Its arrival was heralded by other local publications such as the Deseret Evening News and the Salt Lake Tribune. “The removal of The Catholic (sic) from Denver to Salt Lake City may be justly regarded as a feather in the headgear of Utah’s capital. It is a sign that here is the center of the Catholic interest and population in the Rocky Mountains,” wrote Charles W. Penrose, editor of the Deseret Evening News.

That inaugural issue included headlines such as “Apostolic Delegate to the Philippines,” “The Jesuits and the Jews,” and “Pitfalls of Satan.”

The Intermountain Catholic published weekly until 1920. For the next three years, there was no local Catholic publication. From 1923 to 1926 a diocesan periodical was put out monthly; over the years it had three different names. The Intermountain Catholic was restarted in 1926 and was published until 1937, when the name was changed to the Register, Intermountain Catholic Edition. In 1953 the publication was known as the Intermountain Catholic Register; it reverted to Intermountain Catholic in 1981. Throughout the years, our newspaper has won numerous awards for its stories and photography.

“Why is a good diocesan newspaper important for us?” the Most Rev. William K. Weigand, seventh Bishop of Salt Lake City, asked in a May 15, 1981 column in these pages.

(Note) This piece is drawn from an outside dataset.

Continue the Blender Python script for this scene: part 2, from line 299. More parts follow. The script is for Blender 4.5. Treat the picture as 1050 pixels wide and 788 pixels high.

Answering his own question, Bishop Weigand wrote that the Intermountain Catholic “can keep us informed about our brothers and sisters and their significant events in other parishes. It can help unite us, give us a sense of diocese and statewide, worldwide Church. Ideas can be shared. Enthusiasm can be maintained.”

Over the last 125 years reporters have gone throughout the diocese to write about the local Church. For example, we chronicled Our Lady of the Holy Trinity Abbey from its establishment on April 5, 1947 to its closing Mass on Aug. 27, 2017. The dedication ceremonies for St. Joseph High School were covered in 1954; among the most recent accolades Jayhawks students have achieved are two National Merit Scholars as well as three Academic All State Athletes in 2024.

Traveling south, Intermountain Catholic reporters wrote about dedication of the Church of the Immaculate Conception in Provo on Dec. 21, 1936. The parish was consecrated under the patronage of St. Francis of Assisi in 1945. Our newspaper was there when the parish dedicated its new church in Orem, and also was present at the parish’s 125th anniversary in 2017.

Similarly, we recorded the 2003 dedication of Christ the King Catholic Church in Cedar City, and the rededication of the renovated St. George Catholic Church in St. George in 2010.

News of the Utah’s missions also is carried regularly; for example, the July 10, 1981 issue reported on the dedication of  the first Catholic Church in Panguitch: “The church, which will hold about fifty people, was made from a remodeled mobile home. Cost of the project, $4100.00, was raised mostly by the sale of doughnuts baked by its missionary priest, Father Joseph H. Valine, O.P., pastor of Saint Bridget’s Mission, Milford. Father Valine makes the doughnuts each morning in his rectory kitchen and sells them to stores and at his mission stations.”

The Intermountain Catholic also has kept Utah Catholics apprised of diocesan news, such as the Sept. 26, 1976 Mass at the Salt Palace that drew 12,000 people “to celebrate a dual bicentennial observance: the founding of our country, and the Dominguez/Escalante Expedition into Utah in 1776,” according to the report.

On a smaller scale, we chronicled the inaugural Intercultural Marian Celebration in 2011, an annual event that has grown larger each year as Catholics gather to celebrate the Virgin Mary in her different representations throughout the world.

The ordinations of priests and deacons are of interest to most local Catholics, but some are more newsworthy than others, such as the May 18, 2006 celebration, “the first time since at least 1940 that four men were ordained for the diocese in the Cathedral of the Madeleine at the same time,” the May 27, 2006 Intermountain Catholic reported.

When the ordination of deacons again was permitted, we reported on the first class of deacons to be ordained for the diocese in 1976, and on all the classes since. In a similar way, we have carried news of the lay ecclesial minister formation programs in English and Spanish, which train members of the laity to be faith leaders in their parishes and the diocese.

Women and religious who have ministered in Utah have been chronicled as well; among them, the Benedictines who came in 1946 and left in 2010, the Jesuit and Paulist priests who served in northern Utah for many years, as well as the Holy Cross sisters and Carmelite nuns who continue to serve here.   

Catholics of international renown have appeared in these pages, including Saint Teresa of Calcutta, who visited Holy Trinity Monastery in October 1972; and the Most Rev. Patelisio Finau, Bishop of Tonga, who celebrated Mass at Saint Patrick Catholic Church and came to Salt Lake City the first week of July, 1981, and also discussed with Bishop Weigand plans for developing the Tongan Catholic community in Salt Lake City.

This list is merely representative of the thousands of stories that the Intermountain Catholic has carried for the past 125 years. It is our prayer that, with our readers’ support and the blessing of the Bishop of Salt Lake City, this mission carries on for another century and beyond, as long as the Church in Utah has stories to tell.